Task brief
Track down the lines that contain "pixels" and copy them.

— Start of Provided records —

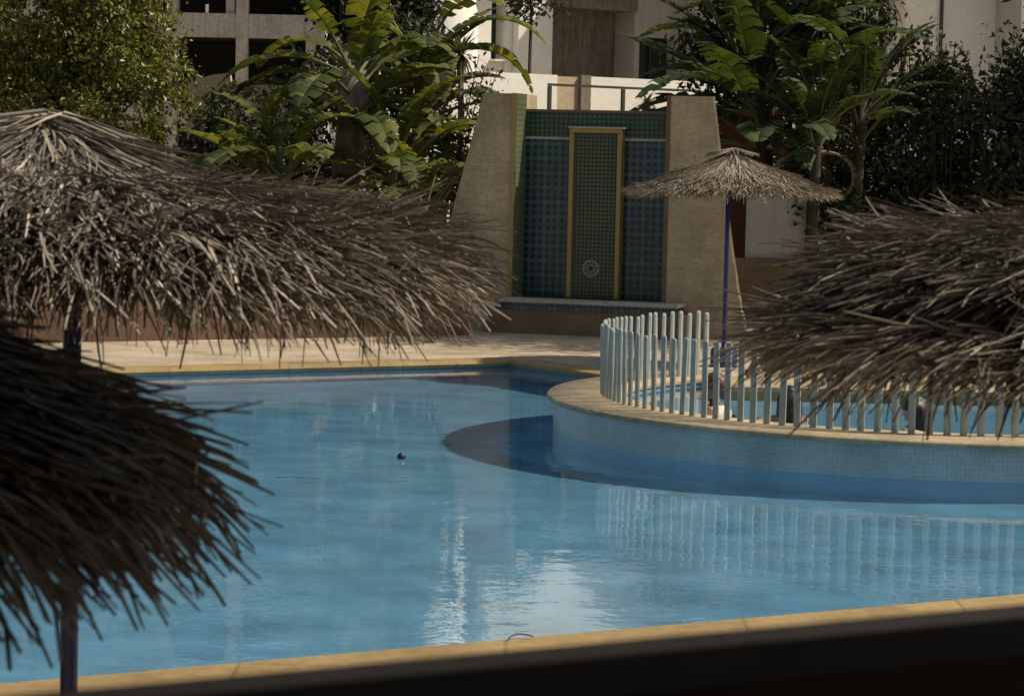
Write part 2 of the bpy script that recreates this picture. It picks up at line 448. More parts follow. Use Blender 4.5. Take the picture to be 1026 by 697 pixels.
# coping of the big pool: rounded nosing strips
def strip(a, b, n):
    """kerb from a to b, n points away from the water"""
    prof = [(-0.05, DECK - 0.05), (-0.065, DECK - 0.015), (-0.055, DECK + 0.012), (-0.02, DECK + 0.022), (cw - 0.012, DECK + 0.022), (cw, DECK + 0.012), (cw, DECK - 0.05)]
    pts = [a + n * o + Vector((0, 0, z)) for o, z in prof]
    return MB().prism(pts, b - a)
mb = MB()
for a, b, n in ((p4[0] - U * cw, p4[1] + U * cw, -V), (p4[3] - U * cw, p4[2] + U * cw, V)):
    s_ = strip(a, b, n); mb.add(s_.v, s_.f)
for a, b, n in ((p4[1] + V * 0.06, uv(UN1, v1 + .03), U), (uv(UN1, v2 - .03), p4[2] - V * 0.06, U), (p4[0] + V * 0.06, p4[3] - V * 0.06, -U)):
    s_ = strip(a, b, n); mb.add(s_.v, s_.f)
struct(mb.build('pool_coping', M['coping']), 'ochre stone coping round the big pool')

# water of the big pool (the disc of the paddling pool is left out)
water = struct(flat('pool_water', [wl], M['water']), 'blue water of the big pool')
water.cycles.is_caustics_caster = True
for p in water.data.polygons: p.use_smooth = True

# paddling pool
pp = thing('paddling_pool', 'raised round paddling pool with pale blue mosaic side and worn stone rim', 'paddling pool', (KC.x, KC.y, 0))
def ring_wall(r, z0, z1, n=160, flip=False):
    vs, fs, uvs = [], [], []
    for k in range(n + 1):
        th = 2 * PI * k / n
        for z in (z0, z1): vs.append((r * math.cos(th), r * math.sin(th), z)); uvs.append((r * th, z))
    for k in range(n):
        f = (2 * k, 2 * k + 2, 2 * k + 3, 2 * k + 1)
        fs.append(f[::-1] if flip else f)
    return vs, fs, uvs
def add_uv(o, uvs):
    me = o.data; l = me.uv_layers.new(name='UVMap')
    for lp in me.loops: l.data[lp.index].uv = uvs[lp.vertex_index]
vs, fs, uvs = ring_wall(KR - 0.03, -0.012, KZ - 0.045)
mb = MB(); mb.add(vs, fs, 0, True)
for p_ in range(len(mb.f)): pass
kw = mb.build('mosaic_wall', M['mosaic'], pp); add_uv(kw, uvs)
vs, fs, uvs = ring_wall(KR - 0.034, POOL_D, -0.011)
mb = MB(); mb.add(vs, fs, 0, True)
lwall = mb.build('underwater_wall', M['poolwall'], pp); lwall.cycles.is_caustics_receiver = True
mb = MB()
prof = [(KR - 0.03, KZ - 0.045), (KR + 0.02, KZ - 0.045), (KR + 0.035, KZ - 0.025), (KR + 0.02, KZ), (KRI - 0.26, KZ + 0.004), (KRI - 0.275, KZ - 0.02), (KRI - 0.27, KZ - 0.05)]
mb.lathe(prof, 160)
mb.build('rim', M['stone_coping'], pp)
mb = MB()
mb.lathe([(KRI - 0.25, KZ - 0.05), (KRI - 0.25, -0.17), (0.001, -0.17)], 96, smooth=False)
kf = mb.build('lining', M['kidfloor'], pp); kf.cycles.is_caustics_receiver = True
# raised deck segment at the back of the disc
pts = []
x0, y0 = 2.0 - KC.x, 24.85 - KC.y
rr = KRI - 0.24
th0 = math.acos(x0 / rr); th1 = math.asin(y0 / rr)
pts.append((x0, y0))
for k in range(25):
    th = th1 + (th0 - th1) * k / 24
    pts.append((rr * math.cos(th), rr * math.sin(th)))
mb = MB().prism([(x, y, -0.168) for x, y in pts], (0, 0, KZ + 0.168 - 0.045))
mb.build('step', M['coping'], pp)
def offs(pts, d):
    return [(x * (1 + 0) + (0 if x > x0 + 1e-3 else -d), y + (0 if y > y0 + 1e-3 else -d)) for x, y in pts]
mb = MB().prism([(x, y, KZ - 0.045) for x, y in offs(pts, 0.03)], (0, 0, 0.047))
mb.build('step_top', M['stone_coping'], pp)
mb = MB()
n = 96
mb.add([((KRI - 0.252) * math.cos(2 * PI * k / n), (KRI - 0.252) * math.sin(2 * PI * k / n), 0) for k in range(n)], [tuple(range(n))])
kwater = struct(mb.build('paddling_water', M['water'], None, (KC.x, KC.y, KZ - 0.085)), 'shallow blue water inside the round paddling pool')
kwater.cycles.is_caustics_caster = True
for p in kwater.data.polygons: p.use_smooth = True

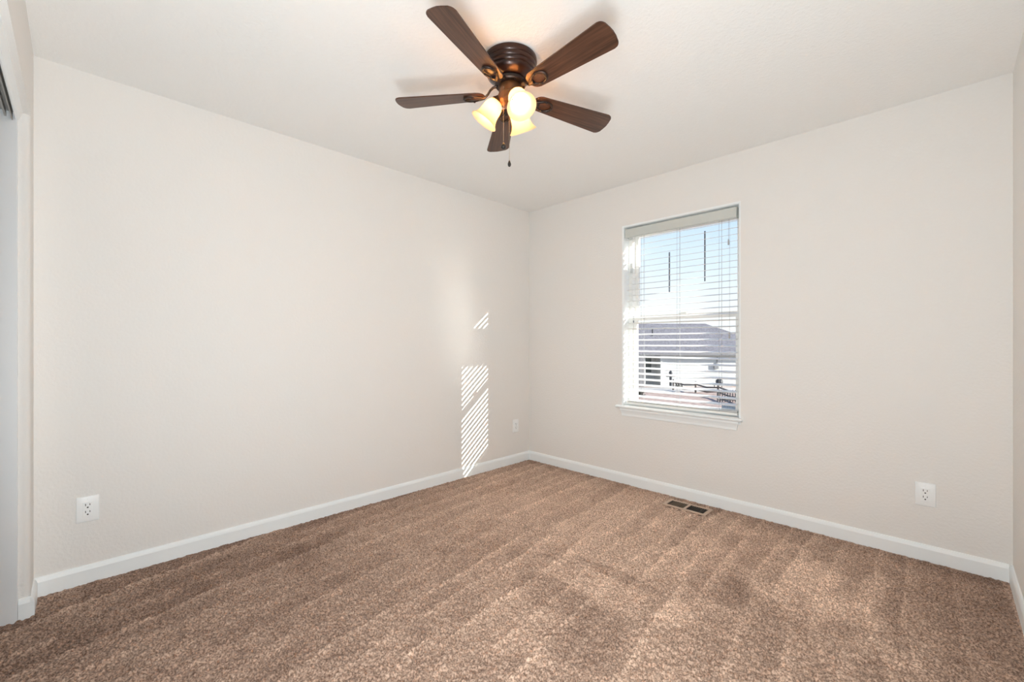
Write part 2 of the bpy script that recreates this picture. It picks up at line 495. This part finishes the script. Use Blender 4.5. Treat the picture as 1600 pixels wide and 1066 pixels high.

— End of Provided records —

Result for this exercise
Write part 2 of the bpy script that recreates this picture. It picks up at line 448. More parts follow. Use Blender 4.5. Take the picture to be 1026 by 697 pixels.
Write part 2 of the bpy script that recreates this picture. It picks up at line 495. This part finishes the script. Use Blender 4.5. Treat the picture as 1600 pixels wide and 1066 pixels high.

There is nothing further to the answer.